**Aim of the task**
Scan the lines below for "scene"; report the number of lines that contain it, and only that.
* START Information shown *
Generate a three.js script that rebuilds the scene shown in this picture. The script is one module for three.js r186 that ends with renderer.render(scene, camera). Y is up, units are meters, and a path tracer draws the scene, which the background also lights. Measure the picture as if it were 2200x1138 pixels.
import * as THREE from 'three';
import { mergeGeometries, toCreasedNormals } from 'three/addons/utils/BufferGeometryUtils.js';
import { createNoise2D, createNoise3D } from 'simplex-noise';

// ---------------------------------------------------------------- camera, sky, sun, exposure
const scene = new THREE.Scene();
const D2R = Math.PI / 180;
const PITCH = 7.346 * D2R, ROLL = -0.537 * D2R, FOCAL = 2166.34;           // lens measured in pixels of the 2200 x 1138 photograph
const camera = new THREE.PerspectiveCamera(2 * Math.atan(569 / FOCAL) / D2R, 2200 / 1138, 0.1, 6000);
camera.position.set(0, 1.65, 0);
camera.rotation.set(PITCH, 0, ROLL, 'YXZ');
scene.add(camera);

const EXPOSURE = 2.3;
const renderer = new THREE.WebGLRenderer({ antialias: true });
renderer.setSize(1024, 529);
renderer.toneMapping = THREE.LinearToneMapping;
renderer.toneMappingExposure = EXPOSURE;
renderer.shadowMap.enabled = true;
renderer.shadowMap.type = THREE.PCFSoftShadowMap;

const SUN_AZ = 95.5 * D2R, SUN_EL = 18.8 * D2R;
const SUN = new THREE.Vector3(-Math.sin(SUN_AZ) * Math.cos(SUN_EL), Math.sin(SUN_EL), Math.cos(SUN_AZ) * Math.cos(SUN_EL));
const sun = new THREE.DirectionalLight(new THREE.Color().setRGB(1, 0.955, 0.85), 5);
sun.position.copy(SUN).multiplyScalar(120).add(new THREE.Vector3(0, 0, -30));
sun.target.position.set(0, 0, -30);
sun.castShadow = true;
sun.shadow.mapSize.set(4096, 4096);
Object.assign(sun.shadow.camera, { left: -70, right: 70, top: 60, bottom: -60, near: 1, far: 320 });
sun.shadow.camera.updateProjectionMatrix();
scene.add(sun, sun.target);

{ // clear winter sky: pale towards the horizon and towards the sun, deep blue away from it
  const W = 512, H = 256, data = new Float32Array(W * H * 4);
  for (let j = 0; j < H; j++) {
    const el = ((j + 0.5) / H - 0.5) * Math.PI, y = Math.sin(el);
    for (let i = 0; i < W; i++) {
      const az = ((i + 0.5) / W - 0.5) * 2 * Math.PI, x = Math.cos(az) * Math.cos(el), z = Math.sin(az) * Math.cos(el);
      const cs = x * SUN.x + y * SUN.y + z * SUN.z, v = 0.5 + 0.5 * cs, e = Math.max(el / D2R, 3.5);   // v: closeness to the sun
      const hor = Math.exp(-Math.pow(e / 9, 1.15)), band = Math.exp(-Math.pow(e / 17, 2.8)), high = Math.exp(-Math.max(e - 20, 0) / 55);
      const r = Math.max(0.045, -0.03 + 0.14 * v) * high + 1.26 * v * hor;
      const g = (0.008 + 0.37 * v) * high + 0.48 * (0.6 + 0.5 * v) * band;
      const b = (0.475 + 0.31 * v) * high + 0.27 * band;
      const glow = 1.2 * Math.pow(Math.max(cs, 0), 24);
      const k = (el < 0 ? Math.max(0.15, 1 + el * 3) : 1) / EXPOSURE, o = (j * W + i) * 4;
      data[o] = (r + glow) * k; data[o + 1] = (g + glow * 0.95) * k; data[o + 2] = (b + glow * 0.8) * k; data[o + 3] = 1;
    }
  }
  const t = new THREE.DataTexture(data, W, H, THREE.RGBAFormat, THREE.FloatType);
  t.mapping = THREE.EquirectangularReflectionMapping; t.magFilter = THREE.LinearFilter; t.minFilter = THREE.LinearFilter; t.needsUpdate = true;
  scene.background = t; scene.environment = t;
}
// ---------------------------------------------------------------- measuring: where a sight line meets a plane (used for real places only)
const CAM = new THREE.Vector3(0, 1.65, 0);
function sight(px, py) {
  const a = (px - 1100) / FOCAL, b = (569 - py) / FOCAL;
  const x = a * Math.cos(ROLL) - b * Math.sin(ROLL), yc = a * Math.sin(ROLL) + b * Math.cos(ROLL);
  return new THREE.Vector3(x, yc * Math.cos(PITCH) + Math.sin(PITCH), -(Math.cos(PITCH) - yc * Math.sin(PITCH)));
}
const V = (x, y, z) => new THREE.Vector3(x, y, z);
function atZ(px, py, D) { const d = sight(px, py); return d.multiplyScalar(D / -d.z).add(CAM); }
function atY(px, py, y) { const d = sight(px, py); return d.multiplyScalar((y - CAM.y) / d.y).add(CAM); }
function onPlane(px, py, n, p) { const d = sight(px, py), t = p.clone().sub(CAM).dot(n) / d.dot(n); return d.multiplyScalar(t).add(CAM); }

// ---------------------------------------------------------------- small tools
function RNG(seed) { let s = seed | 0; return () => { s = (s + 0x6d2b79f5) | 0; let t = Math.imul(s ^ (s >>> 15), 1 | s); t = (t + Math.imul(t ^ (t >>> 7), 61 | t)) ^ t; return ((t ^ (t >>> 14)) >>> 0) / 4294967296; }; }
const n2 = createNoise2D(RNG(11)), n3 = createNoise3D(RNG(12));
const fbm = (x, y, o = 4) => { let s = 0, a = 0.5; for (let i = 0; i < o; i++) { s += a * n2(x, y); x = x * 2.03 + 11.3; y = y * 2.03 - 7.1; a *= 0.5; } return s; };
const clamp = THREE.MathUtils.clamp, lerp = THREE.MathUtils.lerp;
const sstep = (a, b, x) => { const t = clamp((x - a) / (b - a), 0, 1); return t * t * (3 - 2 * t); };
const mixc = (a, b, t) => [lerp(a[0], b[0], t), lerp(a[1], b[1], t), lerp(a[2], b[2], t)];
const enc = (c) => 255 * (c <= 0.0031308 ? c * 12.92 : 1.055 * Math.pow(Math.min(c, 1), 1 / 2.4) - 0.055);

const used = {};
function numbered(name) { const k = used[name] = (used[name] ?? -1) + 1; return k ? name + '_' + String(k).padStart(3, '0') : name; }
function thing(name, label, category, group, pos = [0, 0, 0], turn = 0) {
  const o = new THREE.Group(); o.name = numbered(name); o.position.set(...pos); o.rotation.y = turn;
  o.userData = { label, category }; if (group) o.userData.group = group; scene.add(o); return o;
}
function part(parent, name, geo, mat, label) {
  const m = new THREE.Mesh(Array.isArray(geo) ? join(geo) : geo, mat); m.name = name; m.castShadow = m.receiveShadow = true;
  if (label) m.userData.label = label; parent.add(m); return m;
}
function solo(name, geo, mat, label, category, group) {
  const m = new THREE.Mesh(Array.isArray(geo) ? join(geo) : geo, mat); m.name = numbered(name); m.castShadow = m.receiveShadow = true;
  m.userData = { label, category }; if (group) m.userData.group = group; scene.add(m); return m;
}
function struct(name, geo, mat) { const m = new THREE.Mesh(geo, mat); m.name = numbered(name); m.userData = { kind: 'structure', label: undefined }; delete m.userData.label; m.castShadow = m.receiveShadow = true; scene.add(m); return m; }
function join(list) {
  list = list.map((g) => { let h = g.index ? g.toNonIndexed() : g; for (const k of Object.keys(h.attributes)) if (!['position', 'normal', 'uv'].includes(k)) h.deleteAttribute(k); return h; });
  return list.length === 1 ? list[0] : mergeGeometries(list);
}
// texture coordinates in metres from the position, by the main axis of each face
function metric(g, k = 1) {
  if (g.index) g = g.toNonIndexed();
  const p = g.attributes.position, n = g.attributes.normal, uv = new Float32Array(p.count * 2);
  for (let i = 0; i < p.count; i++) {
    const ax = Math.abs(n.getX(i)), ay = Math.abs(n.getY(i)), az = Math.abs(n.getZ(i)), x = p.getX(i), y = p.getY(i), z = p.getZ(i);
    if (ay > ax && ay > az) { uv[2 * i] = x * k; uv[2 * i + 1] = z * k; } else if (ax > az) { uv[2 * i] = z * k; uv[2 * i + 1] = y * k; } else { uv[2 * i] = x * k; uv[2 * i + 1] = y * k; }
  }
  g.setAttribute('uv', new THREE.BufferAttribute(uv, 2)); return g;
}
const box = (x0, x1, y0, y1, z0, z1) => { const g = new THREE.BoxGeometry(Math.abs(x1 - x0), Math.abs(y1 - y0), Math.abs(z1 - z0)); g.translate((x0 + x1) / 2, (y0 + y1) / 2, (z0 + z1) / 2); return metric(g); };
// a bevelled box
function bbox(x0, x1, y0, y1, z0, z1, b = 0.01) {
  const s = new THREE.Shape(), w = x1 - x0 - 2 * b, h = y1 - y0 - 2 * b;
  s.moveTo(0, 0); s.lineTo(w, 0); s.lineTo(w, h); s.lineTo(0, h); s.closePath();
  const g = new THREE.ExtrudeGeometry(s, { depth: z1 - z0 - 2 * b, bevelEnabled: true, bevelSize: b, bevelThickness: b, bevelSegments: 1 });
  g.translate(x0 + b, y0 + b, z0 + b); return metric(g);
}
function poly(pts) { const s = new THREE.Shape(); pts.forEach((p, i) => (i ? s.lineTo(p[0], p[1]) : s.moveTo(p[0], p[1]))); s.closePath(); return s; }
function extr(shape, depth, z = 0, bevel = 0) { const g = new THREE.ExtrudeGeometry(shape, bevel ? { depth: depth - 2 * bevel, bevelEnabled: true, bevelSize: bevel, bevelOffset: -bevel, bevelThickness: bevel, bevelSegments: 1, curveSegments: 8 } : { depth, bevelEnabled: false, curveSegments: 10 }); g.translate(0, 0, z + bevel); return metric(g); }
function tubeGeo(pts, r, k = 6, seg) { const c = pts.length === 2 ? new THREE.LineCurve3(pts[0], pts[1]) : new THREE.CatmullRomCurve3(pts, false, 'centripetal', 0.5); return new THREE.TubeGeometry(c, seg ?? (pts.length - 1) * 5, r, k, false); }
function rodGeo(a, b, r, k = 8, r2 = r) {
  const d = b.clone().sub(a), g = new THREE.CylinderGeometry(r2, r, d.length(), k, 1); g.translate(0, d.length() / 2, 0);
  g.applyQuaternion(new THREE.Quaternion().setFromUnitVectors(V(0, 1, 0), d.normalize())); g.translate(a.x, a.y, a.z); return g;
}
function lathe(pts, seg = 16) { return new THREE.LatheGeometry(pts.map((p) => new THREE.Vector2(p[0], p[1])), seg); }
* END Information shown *
**Response to this exercise**
8